To do
Restate the whole listing word for word. Pictures are left out.

Provided material
%%

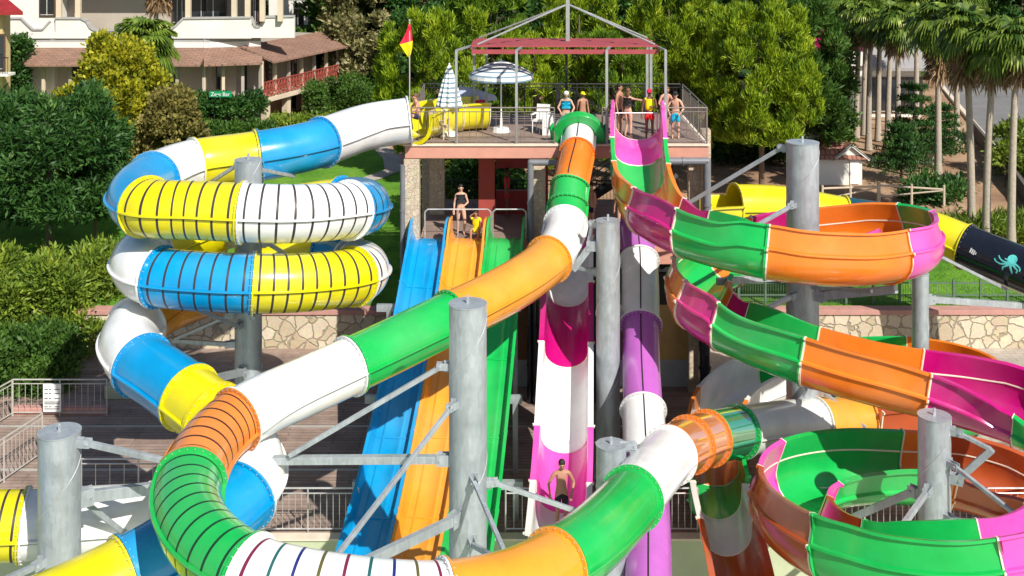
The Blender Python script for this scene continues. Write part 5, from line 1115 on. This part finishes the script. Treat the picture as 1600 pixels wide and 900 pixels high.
# furniture and flag
def chair(X, Y, m_, label, rz):
    e = empty('deck_chair', (X, Y, ZD+.02), label, 'chair', None, rz); Q = Matrix.Translation((X, Y, ZD+.02)) @ Matrix.Rotation(rz, 4, 'Z')
    def part(nm, boxes):
        mb = MB()
        for a, b, w_ in boxes: mb.bar(Q @ Vector(a), Q @ Vector(b), w_)
        return mb.build(nm, m_, e)
    part('seat', [((-.24, y, .44), (.24, y, .44), .06) for y in [-.22+.055*i for i in range(9)]]); part('backrest', [((x, .24, .46), (x, .34, .95), .05) for x in [-.22+.055*i for i in range(9)]]+[((-.25, .34, .95), (.25, .34, .95), .05)])
    for s_ in (-1, 1):
        for y in (-.23, .25): part('leg', [((s_*.24, y, 0), (s_*.24, y, .44), .045)])
        part('armrest', [((s_*.27, -.25, .66), (s_*.27, .3, .66), .05), ((s_*.27, -.22, .44), (s_*.27, -.22, .66), .035)])
chair(GX(688,41), 41.0, 'woodbeige', 'wicker armchair beside the folded parasol', R(70)); chair(GX(845,42), 42.2, 'whiteplastic', 'white plastic chair left of the green hood', R(-20))
mb = MB(); X = GX(858, 41.6); mb.box((X-.25, 41.5, ZD+.02), (X+.2, 41.95, ZD+.75)); mb.box((X-.18, 41.48, ZD+.3), (X+.13, 41.5, ZD+.6)); tag(mb.build('cool_box', 'whiteplastic', None, bevel=.04), 'white cool box with rounded edges beside the white chair', 'box')
mb = MB(); X = GX(738, 44.3); vs = [(X-.5, 44, ZD+1.45), (X+.1, 44, ZD+1.35), (X+.9, 44.1, ZD+1.05), (X+.95, 44.1, ZD+.9), (X+.2, 43.9, ZD+.85), (X-.45, 43.9, ZD+.95)]
mb.add(vs+[(a, b+.12, c) for a, b, c in vs], [tuple(range(5,-1,-1)), tuple(range(6,12))]+[(i, (i+1) % 6, 6+(i+1) % 6, 6+i) for i in range(6)]); tag(mb.build('tarpaulin', mat('pale_blue_tarp', (.45,.50,.68), .7), None), 'pale blue tarpaulin slung between the parasols', 'tarpaulin')
mb = MB(); X = GX(748, 43.8); mb.box((X-.12, 43.7, ZD+.45), (X+.25, 43.85, ZD+.95)); tag(mb.build('rescue_board', 'flagred', None, bevel=.05), 'red board standing below the pale blue tarpaulin', 'board')
fl = empty('flag', (GX(640,41.2), 41.2, ZD), 'red and yellow flag on a thin pole at the left end of the deck', 'flag'); X = GX(640, 41.2)
mb = MB(); mb.cyl((X, 41.2, ZD), (X, 41.2, 12.95), .02, n=8); mb.ball((X, 41.2, 12.98), .04); mb.build('pole', 'railpaint', fl)
def cloth(nm, pts, m_):
    mb = MB(); n = len(pts)
    for d in (0, .012): mb.v += [(X+x, 41.2+d+.05*math.sin(z*9+x*5), 12.9+z) for x, z in pts]
    mb.add([], []); mb.f += [tuple(range(n)), tuple(range(2*n-1, n-1, -1))]+[(i, n+i, n+(i+1) % n, (i+1) % n) for i in range(n)]; mb.mi += [0]*(n+2); mb.build(nm, m_, fl)
cloth('red_half', [(0,0),(-.05,-.12),(-.12,-.32),(-.20,-.5),(-.36,-.78),(-.1,-.72),(.1,-.66),(.08,-.4),(.04,-.15)], 'flagred'); cloth('yellow_half', [(-.36,-.78),(-.1,-.72),(.1,-.66),(.09,-.95),(.04,-1.15),(-.03,-1.28),(-.18,-1.05)], 'yellowcloth')
# ------------------------------------------------------------ people
def skinmat(name, c): return mat(name, c, .55, 0, .06, 8)
M['skin_light'] = skinmat('skin_light', (.62,.36,.25)); M['skin_tan'] = skinmat('skin_tan', (.42,.21,.13)); M['skin_dark'] = skinmat('skin_dark', (.16,.075,.045)); M['skin_red'] = skinmat('skin_red', (.58,.28,.20))
M['hairdark'] = mat('hair_dark', (.012,.009,.008), .6); M['hairbrown'] = mat('hair_brown', (.16,.07,.035), .6); M['capwhite'] = mat('cap_white', (.75,.75,.72), .7); M['mouth'] = mat('lip', (.30,.08,.07), .6, 0, 0)
def skin(name, verts, edges, rad, parent, m_, root=0, sub=2):
    bm = bmesh.new(); L = bm.verts.layers.skin.verify()
    vs = [bm.verts.new(v) for v in verts]
    for v, r in zip(vs, rad): v[L].radius = (r, r) if not hasattr(r, '__len__') else r
    vs[root][L].use_root = True
    for a, b in edges: bm.edges.new((vs[a], vs[b]))
    me = bpy.data.meshes.new(name); bm.to_mesh(me); bm.free(); o = bpy.data.objects.new(name, me); S.collection.objects.link(o); me.materials.append(M[m_]); o.parent = parent
    sk = o.modifiers.new('skin', 'SKIN'); sk.use_smooth_shade = True; sb = o.modifiers.new('subdivision', 'SUBSURF'); sb.levels = sb.render_levels = sub; return o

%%

Expected answer
The Blender Python script for this scene continues. Write part 5, from line 1115 on. This part finishes the script. Treat the picture as 1600 pixels wide and 900 pixels high.
# furniture and flag
def chair(X, Y, m_, label, rz):
    e = empty('deck_chair', (X, Y, ZD+.02), label, 'chair', None, rz); Q = Matrix.Translation((X, Y, ZD+.02)) @ Matrix.Rotation(rz, 4, 'Z')
    def part(nm, boxes):
        mb = MB()
        for a, b, w_ in boxes: mb.bar(Q @ Vector(a), Q @ Vector(b), w_)
        return mb.build(nm, m_, e)
    part('seat', [((-.24, y, .44), (.24, y, .44), .06) for y in [-.22+.055*i for i in range(9)]]); part('backrest', [((x, .24, .46), (x, .34, .95), .05) for x in [-.22+.055*i for i in range(9)]]+[((-.25, .34, .95), (.25, .34, .95), .05)])
    for s_ in (-1, 1):
        for y in (-.23, .25): part('leg', [((s_*.24, y, 0), (s_*.24, y, .44), .045)])
        part('armrest', [((s_*.27, -.25, .66), (s_*.27, .3, .66), .05), ((s_*.27, -.22, .44), (s_*.27, -.22, .66), .035)])
chair(GX(688,41), 41.0, 'woodbeige', 'wicker armchair beside the folded parasol', R(70)); chair(GX(845,42), 42.2, 'whiteplastic', 'white plastic chair left of the green hood', R(-20))
mb = MB(); X = GX(858, 41.6); mb.box((X-.25, 41.5, ZD+.02), (X+.2, 41.95, ZD+.75)); mb.box((X-.18, 41.48, ZD+.3), (X+.13, 41.5, ZD+.6)); tag(mb.build('cool_box', 'whiteplastic', None, bevel=.04), 'white cool box with rounded edges beside the white chair', 'box')
mb = MB(); X = GX(738, 44.3); vs = [(X-.5, 44, ZD+1.45), (X+.1, 44, ZD+1.35), (X+.9, 44.1, ZD+1.05), (X+.95, 44.1, ZD+.9), (X+.2, 43.9, ZD+.85), (X-.45, 43.9, ZD+.95)]
mb.add(vs+[(a, b+.12, c) for a, b, c in vs], [tuple(range(5,-1,-1)), tuple(range(6,12))]+[(i, (i+1) % 6, 6+(i+1) % 6, 6+i) for i in range(6)]); tag(mb.build('tarpaulin', mat('pale_blue_tarp', (.45,.50,.68), .7), None), 'pale blue tarpaulin slung between the parasols', 'tarpaulin')
mb = MB(); X = GX(748, 43.8); mb.box((X-.12, 43.7, ZD+.45), (X+.25, 43.85, ZD+.95)); tag(mb.build('rescue_board', 'flagred', None, bevel=.05), 'red board standing below the pale blue tarpaulin', 'board')
fl = empty('flag', (GX(640,41.2), 41.2, ZD), 'red and yellow flag on a thin pole at the left end of the deck', 'flag'); X = GX(640, 41.2)
mb = MB(); mb.cyl((X, 41.2, ZD), (X, 41.2, 12.95), .02, n=8); mb.ball((X, 41.2, 12.98), .04); mb.build('pole', 'railpaint', fl)
def cloth(nm, pts, m_):
    mb = MB(); n = len(pts)
    for d in (0, .012): mb.v += [(X+x, 41.2+d+.05*math.sin(z*9+x*5), 12.9+z) for x, z in pts]
    mb.add([], []); mb.f += [tuple(range(n)), tuple(range(2*n-1, n-1, -1))]+[(i, n+i, n+(i+1) % n, (i+1) % n) for i in range(n)]; mb.mi += [0]*(n+2); mb.build(nm, m_, fl)
cloth('red_half', [(0,0),(-.05,-.12),(-.12,-.32),(-.20,-.5),(-.36,-.78),(-.1,-.72),(.1,-.66),(.08,-.4),(.04,-.15)], 'flagred'); cloth('yellow_half', [(-.36,-.78),(-.1,-.72),(.1,-.66),(.09,-.95),(.04,-1.15),(-.03,-1.28),(-.18,-1.05)], 'yellowcloth')
# ------------------------------------------------------------ people
def skinmat(name, c): return mat(name, c, .55, 0, .06, 8)
M['skin_light'] = skinmat('skin_light', (.62,.36,.25)); M['skin_tan'] = skinmat('skin_tan', (.42,.21,.13)); M['skin_dark'] = skinmat('skin_dark', (.16,.075,.045)); M['skin_red'] = skinmat('skin_red', (.58,.28,.20))
M['hairdark'] = mat('hair_dark', (.012,.009,.008), .6); M['hairbrown'] = mat('hair_brown', (.16,.07,.035), .6); M['capwhite'] = mat('cap_white', (.75,.75,.72), .7); M['mouth'] = mat('lip', (.30,.08,.07), .6, 0, 0)
def skin(name, verts, edges, rad, parent, m_, root=0, sub=2):
    bm = bmesh.new(); L = bm.verts.layers.skin.verify()
    vs = [bm.verts.new(v) for v in verts]
    for v, r in zip(vs, rad): v[L].radius = (r, r) if not hasattr(r, '__len__') else r
    vs[root][L].use_root = True
    for a, b in edges: bm.edges.new((vs[a], vs[b]))
    me = bpy.data.meshes.new(name); bm.to_mesh(me); bm.free(); o = bpy.data.objects.new(name, me); S.collection.objects.link(o); me.materials.append(M[m_]); o.parent = parent
    sk = o.modifiers.new('skin', 'SKIN'); sk.use_smooth_shade = True; sb = o.modifiers.new('subdivision', 'SUBSURF'); sb.levels = sb.render_levels = sub; return o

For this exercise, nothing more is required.